Ernst Meisner, Artistic Coordinator of the Dutch National Ballet Junior Company, talks to about the job he loves and his young dancers.

Ernst Meisner is a man on a mission.

Still only 33-years-old, he carries a huge responsibility: to prime 12 exceptionally talented young people for a life as professional ballet dancers.

And he loves it.

“I teach class at least three times a week and then spend most of my days working with them, rehearsing them, which is wonderful – the best part of it! – and also creating my own work.”

Meisner spoke to in the artists’ café at the Royal Opera House, the day after the triumphant premiere of his company’s recent visit to the Linbury.

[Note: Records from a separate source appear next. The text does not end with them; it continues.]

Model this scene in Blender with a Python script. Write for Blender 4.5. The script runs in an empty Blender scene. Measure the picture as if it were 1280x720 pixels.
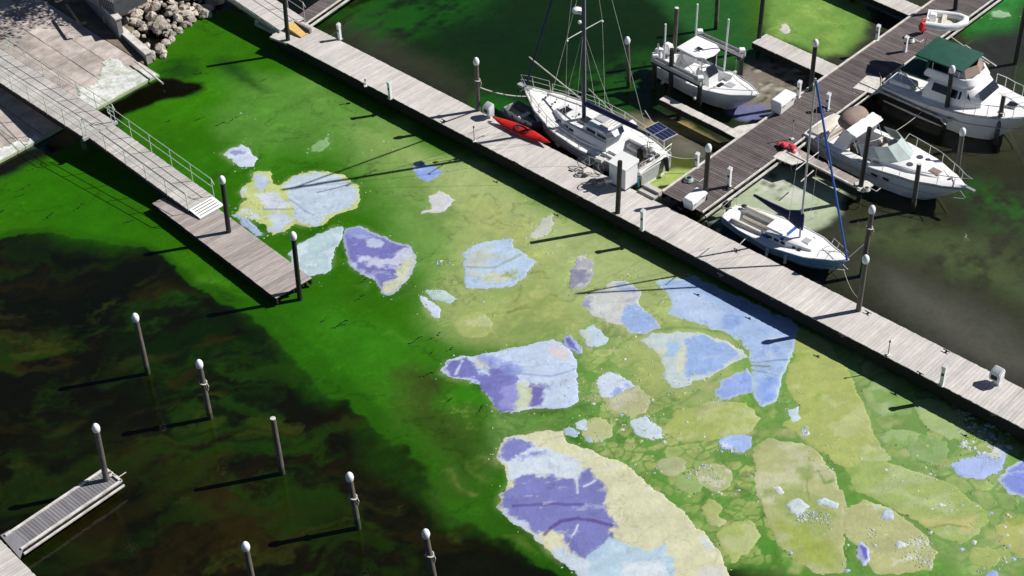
import bpy, bmesh, math, random
import numpy as np
from mathutils import Vector, Matrix
random.seed(7)
rng = np.random.default_rng(11)
scene = bpy.context.scene
C = scene.collection
# ------------------------------------------------------------------ camera, sky, sun
FPX, PITCH, ROLL, CAMH = 2100.0, 0.694, -0.0405, 50.0
Fv = Vector((0, math.cos(PITCH), -math.sin(PITCH))); R0 = Vector((1, 0, 0)); U0 = R0.cross(Fv)
Rv = math.cos(ROLL)*R0 + math.sin(ROLL)*U0; Uv = -math.sin(ROLL)*R0 + math.cos(ROLL)*U0
CAM = Vector((0, 0, CAMH))
cam = bpy.data.objects.new('camera', bpy.data.cameras.new('camera')); C.objects.link(cam); scene.camera = cam
cam.matrix_world = Matrix(((Rv.x, Uv.x, -Fv.x, 0), (Rv.y, Uv.y, -Fv.y, 0), (Rv.z, Uv.z, -Fv.z, CAMH), (0, 0, 0, 1)))
cam.data.sensor_width = 36; cam.data.lens = 36*FPX/1280; cam.data.clip_start = 1; cam.data.clip_end = 6000
SUN_EL, SUN_AZ = math.radians(42), math.radians(12)      # azimuth counted from +x towards +y
sd = Vector((math.cos(SUN_AZ)*math.cos(SUN_EL), math.sin(SUN_AZ)*math.cos(SUN_EL), math.sin(SUN_EL)))
w = bpy.data.worlds.new('World'); scene.world = w; w.use_nodes = True
sky = w.node_tree.nodes.new('ShaderNodeTexSky'); sky.sky_type = 'NISHITA'; sky.sun_disc = False
sky.air_density = 0.55; sky.dust_density = 0.2; sky.ozone_density = 1.0
sky.sun_elevation = SUN_EL; sky.sun_rotation = math.radians(90) - SUN_AZ
bg = w.node_tree.nodes['Background']; bg.inputs[1].default_value = 0.05
w.node_tree.links.new(sky.outputs[0], bg.inputs[0])
sl = bpy.data.lights.new('sun', 'SUN'); sl.energy = 5.0; sl.angle = math.radians(0.5); sl.color = (1, 0.965, 0.91)
so = bpy.data.objects.new('sun', sl); C.objects.link(so); so.rotation_euler = sd.to_track_quat('Z', 'Y').to_euler()
vs = scene.view_settings; vs.view_transform = 'Standard'; vs.look = 'None'; vs.exposure = 0.27; vs.gamma = 1

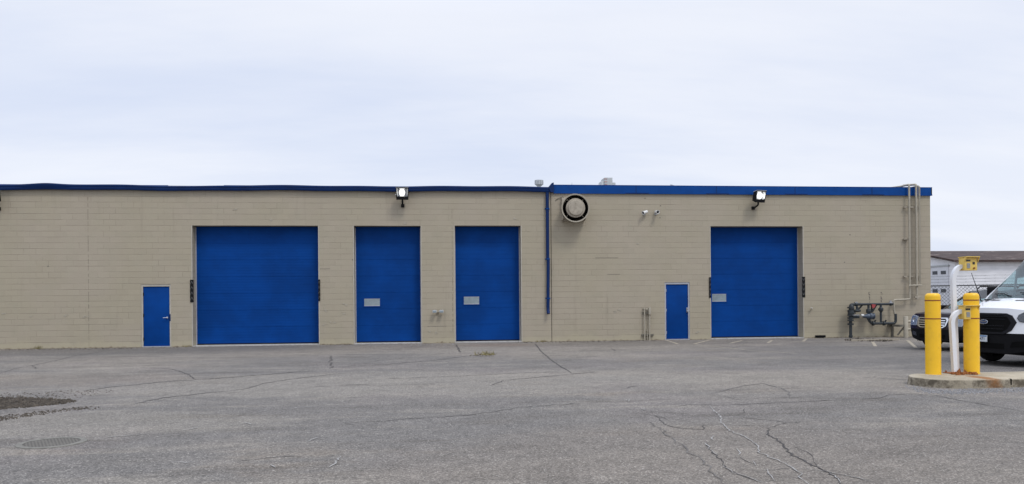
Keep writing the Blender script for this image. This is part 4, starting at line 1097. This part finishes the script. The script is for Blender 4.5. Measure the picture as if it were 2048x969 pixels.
def patch(body, poly, off, thick=.02, step=.05, curve=True):
    # polygon in (y, z) laid over the nose surface: triangulated on a fine grid so that it follows the curve
    import bmesh
    bm = bmesh.new(); vs = [bm.verts.new((p[0], p[1], 0)) for p in poly]; bm.faces.new(vs)
    ys = [p[0] for p in poly]; y = math.ceil(min(ys)/step)*step
    while y < max(ys):
        bmesh.ops.bisect_plane(bm, geom=bm.verts[:]+bm.edges[:]+bm.faces[:], plane_co=(y,0,0), plane_no=(1,0,0)); y += step
    bm.verts.index_update()
    base = [(v.co.x, v.co.y) for v in bm.verts]; faces = [tuple(v.index for v in f.verts) for f in bm.faces]
    edges = [tuple(v.index for v in e.verts) for e in bm.edges if len(e.link_faces) == 1]
    bm.free(); n = len(base)
    mb = MB(); mb.add([body.front(a, b, off) for a, b in base]+[body.front(a, b, off-thick) for a, b in base],
                      faces+[tuple(i+n for i in reversed(f)) for f in faces]+[(a, b, b+n, a+n) for a, b in edges])
    return mb
def wheel(parent, x, y, r, w, spokes, side):
    tr = MB(); s_ = side
    tr.lathe([(r*.60,-w/2),(r*.86,-w/2),(r*.97,-w*.38),(r,-w*.2),(r,w*.2),(r*.97,w*.38),(r*.86,w/2),(r*.66,w/2),(r*.60,w*.40)], (x,y,r), (0,s_,0), 40)
    t = tr.build('wheel', M['tyre'], parent, world=False)
    rm = MB(); rm.lathe([(r*.655,w*.42),(r*.63,w*.47),(r*.58,w*.45),(r*.56,w*.1),(.001,w*.05)], (x,y,r), (0,s_,0), 40)
    for k in range(spokes):
        a = 2*PI*k/spokes; d = Vector((math.cos(a),0,math.sin(a))); e = Vector((-math.sin(a),0,math.cos(a)))
        c = Vector((x,y,r)); f = Vector((0,s_*w*.40,0)); b = Vector((0,s_*w*.15,0))
        rm.prism([c+f+d*.05-e*.035, c+f+d*r*.6-e*.05, c+f+d*r*.6+e*.05, c+f+d*.05+e*.035], b-f)
    rm.lathe([(r*.19,w*.2),(r*.19,w*.43),(.001,w*.45)], (x,y,r), (0,s_,0), 16)
    rm.build('rim', M['rim'], t, world=False)
def arches(parent, xs, yw, r, zc, mat_):
    for x in xs:
        for sg in (1,-1):
            wl_ = MB(); n = 16; vs = []
            for k in range(n+1):
                a = -.35+(PI+.7)*k/n
                for yy in (yw+.004, yw-.36): vs.append((x+math.cos(a)*r, sg*yy, max(zc+math.sin(a)*r, .2)))
            wl_.add(vs, [(2*k,2*k+1,2*k+3,2*k+2) for k in range(n)])
            vi = [(x+math.cos(-.35+(PI+.7)*k/n)*r, sg*(yw-.36), max(zc+math.sin(-.35+(PI+.7)*k/n)*r, .2)) for k in range(n+1)]
            wl_.add(vi, [tuple(range(n+1))])
            wl_.build('wheel_well', M['pit'], parent, smooth=60, world=False)
            tm = MB(); vs = []; n = 24
            for k in range(n+1):
                a = -.30+(PI+.60)*k/n; ca, sa = math.cos(a), math.sin(a)
                for rr, yy in ((r-.015,yw-.03),(r-.012,yw+.014),(r+.05,yw+.014),(r+.065,yw-.03)): vs.append((x+ca*rr, sg*yy, max(zc+sa*rr, .22)))
            fs = []
            for k in range(n):
                for j in range(3): fs.append((4*k+j, 4*k+j+1, 4*k+5+j, 4*k+4+j))
            tm.add(vs, fs).build('arch_trim', mat_, parent, smooth=60, world=False)
def seat(parent, x, y, z):
    mb = MB(); mb.box((x-.28,y-.25,z-.1),(x+.24,y+.25,z+.06),.05); mb.prism([(x-.30,y-.25,z),(x-.18,y-.25,z),(x-.32,y-.25,z+.66),(x-.44,y-.25,z+.66)], (0,.5,0)); mb.box((x-.46,y-.14,z+.68),(x-.34,y+.14,z+.88),.04)
    mb.build('seat', M['cloth'], parent, world=False)
def plate(parent, body, yc, z0, z1, off, txt, size):
    w = .155; o = MB(); p = body.front(yc, (z0+z1)/2); x = p.x+off
    o.box((x-.012,yc-w,z0),(x,yc+w,z1),.003); o = o.build('licence_plate', M['plate'], parent, smooth=0, world=False)
    MB().box((x+.0005,yc-w+.01,z1-.035),(x+.003,yc+w-.01,z1-.008)).build('plate_band', M['plate_blue'], o, smooth=0, world=False)
    if txt:
        mt_ = Matrix.Translation((x+.003,yc,(z0+z1)/2-.012)) @ Matrix(((0,0,1,0),(1,0,0,0),(0,1,0,0),(0,0,0,1)))
        text_mesh('plate_number', txt, size, M['navy'], o, mt_, .001, world=False)
    return o
A = math.radians(5)
def site(px, py, half):                   # far front wheel's contact patch -> origin under the axle
    w = G(px, py); return Vector((w.x+half*math.sin(A), w.y-half*math.cos(A), 0))

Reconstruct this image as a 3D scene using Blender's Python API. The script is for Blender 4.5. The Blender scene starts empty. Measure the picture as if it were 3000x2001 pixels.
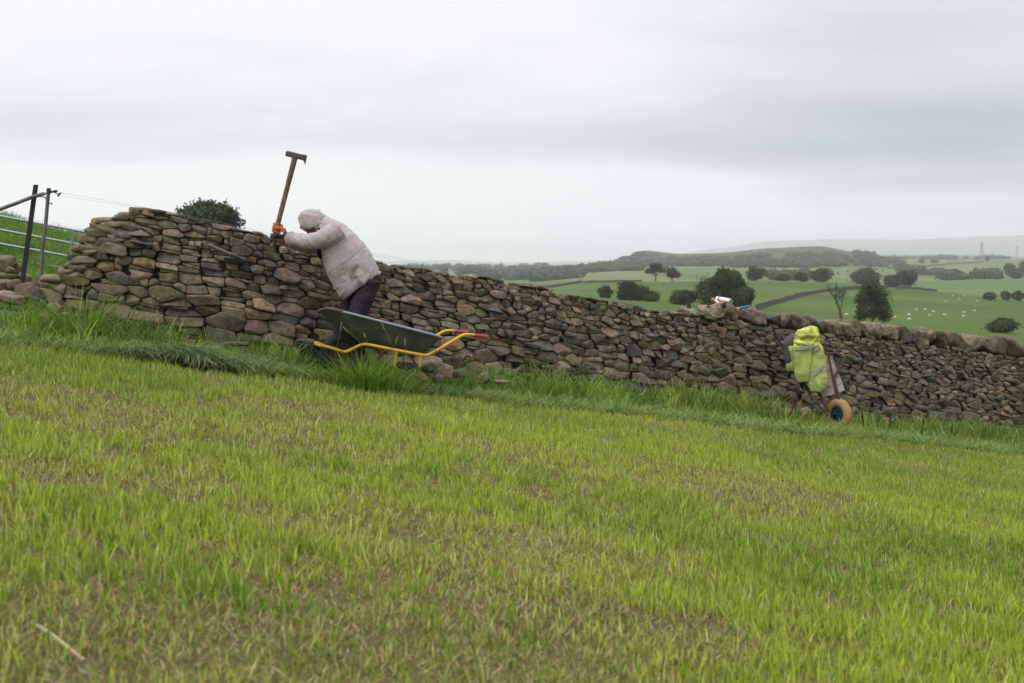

“The dancers were very nervous,” he said.  “It’s funny, they’ve performed in all sorts of different places, but when you get to this House….”

He, of course,  knows all about “this House,” having been a dancer with the Royal Ballet for 10 years. He moved on to the Dutch National Ballet as a First Soloist, but then they made him an offer he couldn’t refuse.

“This job came up. I was always interested in organising and choreographing.  When I was 23 I organised a gala with some principals from the Royal Ballet and the Mariinsky. I did everything from taxi receipts to the programme –everything!

It almost killed me… I slept for four months afterwards.”  He laughs.  But then, more seriously,“It was such good experience to do it all, though.”

Following a short stint studying management, he shadowed the Dutch National Ballet Artistic Director, Ted Brandsen.  And when the idea of setting up a Junior Company came to fruition in 2013, Brandsen approached Meisner.

“Ted and I had a long conversation.  Did we want six boys and six girls that are all the same height and all look the same?  And that’s exactly what we decided not to do.

We decided to choose 12 talented individuals with physical talent, musicality, coordination…”


Young dancers stay with the junior company for two years and Meisner plays a key role in their selection. There are auditions, of course; but he also talent-scouts at international youth competitions.  Does he zero in on the winners?

“Absolutely not!  As a matter of fact, at the recent Youth America Grand Prix I picked a wonderful girl, Melissa Chapski, who’s coming next season.  She was a finalist, but she didn’t win a prize.  I think she suits the Dutch National Ballet, what they’re looking for for the main company.”

Preparing young dancers to join the main company is, of course, the first aim of the Junior Company.  Its members take class with the main company three times a week and dance in some of its productions.

Beyond that, though, they have their own repertoire, including pieces created specifically on them, and their own touring programme.

“I think these young people need to dance and dance a lot.  We take them to cities the main company doesn’t go to, they dance in all kinds of stages, museums, parties, dinners…  

They gain experience.  And because of that, the ones that have now gone into the main company, they’re not afraid of anything – you can throw anything at them.”

The junior company is not only for young dancers, though.

“My belief is that the junior company is also there for young technicians that we bring on tour every year, young composers, young designers, young choreographers.”

Meisner himself is also an accomplished choreographer and has created works for the main company as well as the juniors.

He is, in short, having the time of his life – and is justly proud of what the junior company has achieved in its short life.

“Last year we had seven out of 12 that went straight into the main company and three remained in the Junior, so we kept most of them. One went to the Birmingham Royal Ballet and another to America.  So, it’s working.”

And with this, we came to an end. The afternoon’s rehearsal was about to begin.

“I must give them some notes!”

And off he went to do what he likes best – spend time in the studio with his young dancers.